**DIRECTIONS**
Leave out the pictures and reproduce all of the data exactly.

BEGIN GIVEN INFORMATION

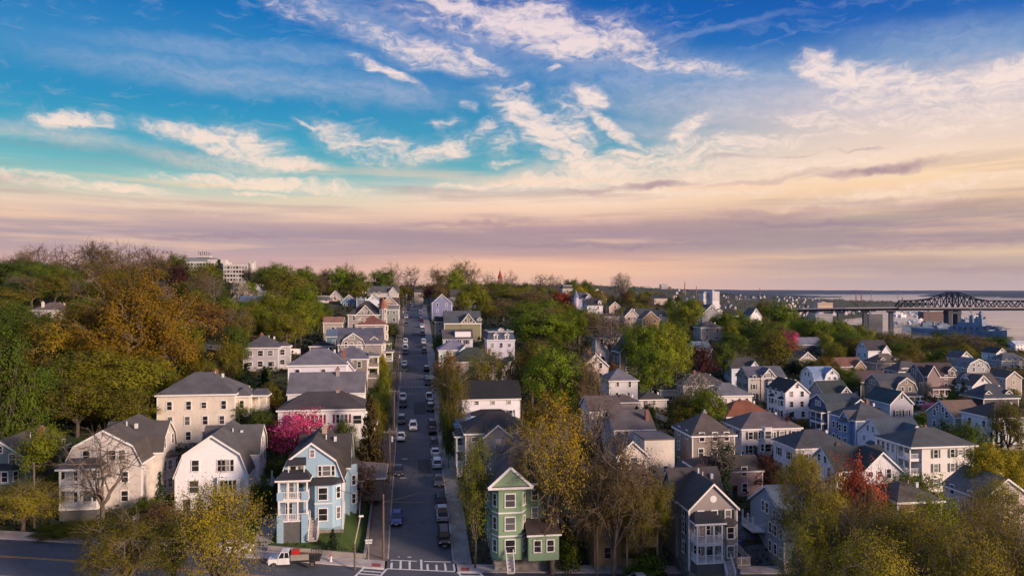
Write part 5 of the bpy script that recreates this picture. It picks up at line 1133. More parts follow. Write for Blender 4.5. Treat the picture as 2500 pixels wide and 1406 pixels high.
# ------------------------------------------------------------------ far shores
def ridge(name, pts, depth, m, seed=1, kind='structure', rough=8, n=240):
    """long low land: pts (px, D, top height above the water)"""
    rng = np.random.RandomState(seed); px = np.array([p[0] for p in pts], float); t = np.linspace(0, 1, n); PX = px[0]+(px[-1]-px[0])*t
    D = np.interp(PX, px, [p[1] for p in pts]); H = np.interp(PX, px, [p[2] for p in pts])
    nz = np.convolve(rng.randn(n+40), np.ones(14)/14, 'same')[20:20+n]*rough*1.6+np.convolve(rng.randn(n+4), np.ones(3)/3, 'same')[2:2+n]*rough*.25
    H = np.maximum(H+nz*np.minimum(1, H/20), -2); rows = []
    for f, k in ((0, 0), (.06, .35), (.3, .8), (.55, 1), (1.0, .3)):
        rows.append(np.stack([(PX-1250)/F*D*(1+f*depth), D*(1+f*depth), H*k*(1 if k else 0)-.8], 1))
    V = np.concatenate(rows); R = len(rows); i = np.arange(R-1)[:, None]*n+np.arange(n-1)[None]
    Q = np.stack([i, i+1, i+n+1, i+n], -1).reshape(-1, 4)
    me = np_mesh(name, V, Q, m); me.polygons.foreach_set('use_smooth', np.ones(len(Q), bool)); return tag(obj(name, me), kind=kind)
def _wood(t, b):
    o = P(t); f, _ = t.noise(o, .004, 6, .65); g, _ = t.noise(o, .03, 5, .7)
    k = t.mix(t.smooth(f, .35, .65), (.014, .026, .034), (.024, .034, .036)); k = t.mix(t.smooth(g, .4, .6, 0, .6), k, (.010, .018, .024))
    t.link(k, b.inputs['Base Color']); b.inputs['Roughness'].default_value = .95
WOODS = mat('far_woodland', _wood)
ridge('far_hills', [(-1200, 16000, 150), (600, 16000, 160), (1400, 14000, 190), (1700, 14500, 110), (1950, 16000, 85), (2300, 17500, 80), (2500, 17500, 72), (3800, 17500, 90)], .3, WOODS, 1, rough=14)
ridge('far_shore', [(2240, 9800, 0), (2300, 9600, 46), (2420, 9500, 60), (2600, 9300, 52), (3800, 9000, 60)], .2, WOODS, 3, rough=8)
ridge('far_shore', [(2440, 7900, 0), (2480, 7800, 22), (2640, 7500, 30), (3800, 7300, 40)], .15, WOODS, 4, rough=5)
ridge('far_shore', [(1300, 7000, 110), (1480, 7000, 112), (1620, 7000, 100), (1760, 7400, 60), (1900, 7800, 40), (2000, 8200, 14), (2060, 8300, 0)], .2, WOODS, 5, rough=7)
ORD = ['nearest', 'second', 'third', 'fourth', 'fifth', 'sixth', 'seventh', 'eighth', 'ninth', 'tenth', 'eleventh', 'twelfth', 'thirteenth', 'fourteenth', 'fifteenth', 'sixteenth', 'seventeenth', 'eighteenth', 'nineteenth', 'twentieth', 'twenty-first', 'twenty-second', 'twenty-third', 'twenty-fourth', 'twenty-fifth', 'twenty-sixth', 'twenty-seventh', 'twenty-eighth', 'twenty-ninth', 'thirtieth']
# ------------------------------------------------------------------ large structures far off
def big_building():
    D = 600; zb = g1(at(530, D), D)-2
    r = empty('hospital_building', (at(535, D), D, 0), TH*.6); tag(r, 'pale multi-storey institutional block with antennas rising above the left hill', 'building')
    wm = siding((.52, .49, .45), .1); conc = plain('pale_concrete', (.46, .44, .42), .8); dk = plain('dark_cladding', (.16, .18, .21), .6)
    def zt(py): return zat(py, D)
    w = MB(); w.box(at(545, D)-at(535, D), at(604, D)-at(535, D), 0, 16, zb, zt(645)); w.box(at(446, D)-at(535, D), at(545, D)-at(535, D), 6, 24, zb, zt(638)); w.build('wall', wm, r)
    t = MB(); t.cyl(at(611, D)-at(535, D), 2.2, zb, zt(642), 2.6, n=14); t.box(at(614, D)-at(535, D), at(619, D)-at(535, D), 1, 5, zb, zt(637)); t.box(at(606, D)-at(535, D), at(616, D)-at(535, D), 1.5, 5, zt(645), zt(636)); t.build('stair_tower', conc, r)
    p = MB(); a = at(450, D)-at(535, D); p.box(a, at(515, D)-at(535, D), 8, 20, zt(638)+.01, zt(628)); p.build('penthouse', dk, r)
    p = MB(); p.box(at(478, D)-at(535, D), at(506, D)-at(535, D), 7, 14, zt(628)+.01, zt(624)); p.box(at(500, D)-at(535, D), at(543, D)-at(535, D), 7.5, 16, zt(638)+.02, zt(633)); p.build('plant_room', conc, r)
    for k in range(9):
        x = at(480+k*3, D)-at(535, D); q = MB(); q.box(x-.28, x+.28, 6.8+(k % 3)*1.5, 7.2+(k % 3)*1.5, zt(621)-(k % 2)*.6, zt(612)-(k % 3)*.5); q.box(x-.06, x+.06, 6.9+(k % 3)*1.5, 7.1+(k % 3)*1.5, zt(624), zt(621)); q.build('antenna', dk, r)
    q = MB(); q.box(at(446, D)-at(535, D), at(447, D)-at(535, D), 8, 8.3, zt(638), zt(614)); q.build('mast', dk, r)
    for i in range(8):
        for k, py in enumerate((650, 660, 670, 680)):
            x = at(550+i*7, D)-at(535, D); z = zt(py+3); f = MB(); f.box(x-.85, x+.85, -.06, .05, z-1.0, z+1.0, 1); f.box(x-1.05, x+1.05, -.10, -.0, z+1.0, z+1.2); f.box(x-1.05, x+1.05, -.12, 0, z-1.2, z-1.0); f.build('window', [conc, GLASS], r)
    for i in range(13):
        for py in (643, 652):
            x = at(450+i*7.2, D)-at(535, D); z = zt(py+2); f = MB(); f.box(x-.8, x+.8, 5.94, 6.05, z-.9, z+.9, 1); f.box(x-1.0, x+1.0, 5.90, 6.0, z-1.1, z-.9); f.build('window', [conc, GLASS], r)
big_building()
HOUSES.append(dict(short='pale institutional block', px=575, D=600, x=at(575, 600), y=600, pytop=640, py=715)); HOUSES.append(dict(short='pale institutional block', px=480, D=600, x=at(480, 600), y=600, pytop=630, py=690))
def steeple():
    D = 690; x = at(1221, D); zb = g1(x, D)-1; r = empty('church_steeple', (x, D, zb), TH); tag(r, 'slender church steeple with a red spire on the skyline above the trees', 'steeple')
    z = lambda py: zat(py, D)-zb
    t = MB(); t.box(-2.3, 2.3, -2.3, 2.3, 0, z(685)); t.build('tower', BRICK, r); t = MB(); t.box(-1.7, 1.7, -1.7, 1.7, z(685)+.01, z(679)); t.build('belfry', plain('belfry_grey', (.16, .13, .13), .8), r)
    c = MB(); c.cyl(0, 0, z(679), z(659), 2.5, .12, n=8); c.build('spire', roofm((.36, .06, .045)), r); f = MB(); f.bar((0, 0, z(659)), (0, 0, z(653)), .14); f.bar((-.6, 0, z(655)), (.6, 0, z(655)), .14); f.build('finial', plain('iron', (.05, .05, .05)), r)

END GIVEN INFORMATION

**OUTPUT**
Write part 5 of the bpy script that recreates this picture. It picks up at line 1133. More parts follow. Write for Blender 4.5. Treat the picture as 2500 pixels wide and 1406 pixels high.
# ------------------------------------------------------------------ far shores
def ridge(name, pts, depth, m, seed=1, kind='structure', rough=8, n=240):
    """long low land: pts (px, D, top height above the water)"""
    rng = np.random.RandomState(seed); px = np.array([p[0] for p in pts], float); t = np.linspace(0, 1, n); PX = px[0]+(px[-1]-px[0])*t
    D = np.interp(PX, px, [p[1] for p in pts]); H = np.interp(PX, px, [p[2] for p in pts])
    nz = np.convolve(rng.randn(n+40), np.ones(14)/14, 'same')[20:20+n]*rough*1.6+np.convolve(rng.randn(n+4), np.ones(3)/3, 'same')[2:2+n]*rough*.25
    H = np.maximum(H+nz*np.minimum(1, H/20), -2); rows = []
    for f, k in ((0, 0), (.06, .35), (.3, .8), (.55, 1), (1.0, .3)):
        rows.append(np.stack([(PX-1250)/F*D*(1+f*depth), D*(1+f*depth), H*k*(1 if k else 0)-.8], 1))
    V = np.concatenate(rows); R = len(rows); i = np.arange(R-1)[:, None]*n+np.arange(n-1)[None]
    Q = np.stack([i, i+1, i+n+1, i+n], -1).reshape(-1, 4)
    me = np_mesh(name, V, Q, m); me.polygons.foreach_set('use_smooth', np.ones(len(Q), bool)); return tag(obj(name, me), kind=kind)
def _wood(t, b):
    o = P(t); f, _ = t.noise(o, .004, 6, .65); g, _ = t.noise(o, .03, 5, .7)
    k = t.mix(t.smooth(f, .35, .65), (.014, .026, .034), (.024, .034, .036)); k = t.mix(t.smooth(g, .4, .6, 0, .6), k, (.010, .018, .024))
    t.link(k, b.inputs['Base Color']); b.inputs['Roughness'].default_value = .95
WOODS = mat('far_woodland', _wood)
ridge('far_hills', [(-1200, 16000, 150), (600, 16000, 160), (1400, 14000, 190), (1700, 14500, 110), (1950, 16000, 85), (2300, 17500, 80), (2500, 17500, 72), (3800, 17500, 90)], .3, WOODS, 1, rough=14)
ridge('far_shore', [(2240, 9800, 0), (2300, 9600, 46), (2420, 9500, 60), (2600, 9300, 52), (3800, 9000, 60)], .2, WOODS, 3, rough=8)
ridge('far_shore', [(2440, 7900, 0), (2480, 7800, 22), (2640, 7500, 30), (3800, 7300, 40)], .15, WOODS, 4, rough=5)
ridge('far_shore', [(1300, 7000, 110), (1480, 7000, 112), (1620, 7000, 100), (1760, 7400, 60), (1900, 7800, 40), (2000, 8200, 14), (2060, 8300, 0)], .2, WOODS, 5, rough=7)
ORD = ['nearest', 'second', 'third', 'fourth', 'fifth', 'sixth', 'seventh', 'eighth', 'ninth', 'tenth', 'eleventh', 'twelfth', 'thirteenth', 'fourteenth', 'fifteenth', 'sixteenth', 'seventeenth', 'eighteenth', 'nineteenth', 'twentieth', 'twenty-first', 'twenty-second', 'twenty-third', 'twenty-fourth', 'twenty-fifth', 'twenty-sixth', 'twenty-seventh', 'twenty-eighth', 'twenty-ninth', 'thirtieth']
# ------------------------------------------------------------------ large structures far off
def big_building():
    D = 600; zb = g1(at(530, D), D)-2
    r = empty('hospital_building', (at(535, D), D, 0), TH*.6); tag(r, 'pale multi-storey institutional block with antennas rising above the left hill', 'building')
    wm = siding((.52, .49, .45), .1); conc = plain('pale_concrete', (.46, .44, .42), .8); dk = plain('dark_cladding', (.16, .18, .21), .6)
    def zt(py): return zat(py, D)
    w = MB(); w.box(at(545, D)-at(535, D), at(604, D)-at(535, D), 0, 16, zb, zt(645)); w.box(at(446, D)-at(535, D), at(545, D)-at(535, D), 6, 24, zb, zt(638)); w.build('wall', wm, r)
    t = MB(); t.cyl(at(611, D)-at(535, D), 2.2, zb, zt(642), 2.6, n=14); t.box(at(614, D)-at(535, D), at(619, D)-at(535, D), 1, 5, zb, zt(637)); t.box(at(606, D)-at(535, D), at(616, D)-at(535, D), 1.5, 5, zt(645), zt(636)); t.build('stair_tower', conc, r)
    p = MB(); a = at(450, D)-at(535, D); p.box(a, at(515, D)-at(535, D), 8, 20, zt(638)+.01, zt(628)); p.build('penthouse', dk, r)
    p = MB(); p.box(at(478, D)-at(535, D), at(506, D)-at(535, D), 7, 14, zt(628)+.01, zt(624)); p.box(at(500, D)-at(535, D), at(543, D)-at(535, D), 7.5, 16, zt(638)+.02, zt(633)); p.build('plant_room', conc, r)
    for k in range(9):
        x = at(480+k*3, D)-at(535, D); q = MB(); q.box(x-.28, x+.28, 6.8+(k % 3)*1.5, 7.2+(k % 3)*1.5, zt(621)-(k % 2)*.6, zt(612)-(k % 3)*.5); q.box(x-.06, x+.06, 6.9+(k % 3)*1.5, 7.1+(k % 3)*1.5, zt(624), zt(621)); q.build('antenna', dk, r)
    q = MB(); q.box(at(446, D)-at(535, D), at(447, D)-at(535, D), 8, 8.3, zt(638), zt(614)); q.build('mast', dk, r)
    for i in range(8):
        for k, py in enumerate((650, 660, 670, 680)):
            x = at(550+i*7, D)-at(535, D); z = zt(py+3); f = MB(); f.box(x-.85, x+.85, -.06, .05, z-1.0, z+1.0, 1); f.box(x-1.05, x+1.05, -.10, -.0, z+1.0, z+1.2); f.box(x-1.05, x+1.05, -.12, 0, z-1.2, z-1.0); f.build('window', [conc, GLASS], r)
    for i in range(13):
        for py in (643, 652):
            x = at(450+i*7.2, D)-at(535, D); z = zt(py+2); f = MB(); f.box(x-.8, x+.8, 5.94, 6.05, z-.9, z+.9, 1); f.box(x-1.0, x+1.0, 5.90, 6.0, z-1.1, z-.9); f.build('window', [conc, GLASS], r)
big_building()
HOUSES.append(dict(short='pale institutional block', px=575, D=600, x=at(575, 600), y=600, pytop=640, py=715)); HOUSES.append(dict(short='pale institutional block', px=480, D=600, x=at(480, 600), y=600, pytop=630, py=690))
def steeple():
    D = 690; x = at(1221, D); zb = g1(x, D)-1; r = empty('church_steeple', (x, D, zb), TH); tag(r, 'slender church steeple with a red spire on the skyline above the trees', 'steeple')
    z = lambda py: zat(py, D)-zb
    t = MB(); t.box(-2.3, 2.3, -2.3, 2.3, 0, z(685)); t.build('tower', BRICK, r); t = MB(); t.box(-1.7, 1.7, -1.7, 1.7, z(685)+.01, z(679)); t.build('belfry', plain('belfry_grey', (.16, .13, .13), .8), r)
    c = MB(); c.cyl(0, 0, z(679), z(659), 2.5, .12, n=8); c.build('spire', roofm((.36, .06, .045)), r); f = MB(); f.bar((0, 0, z(659)), (0, 0, z(653)), .14); f.bar((-.6, 0, z(655)), (.6, 0, z(655)), .14); f.build('finial', plain('iron', (.05, .05, .05)), r)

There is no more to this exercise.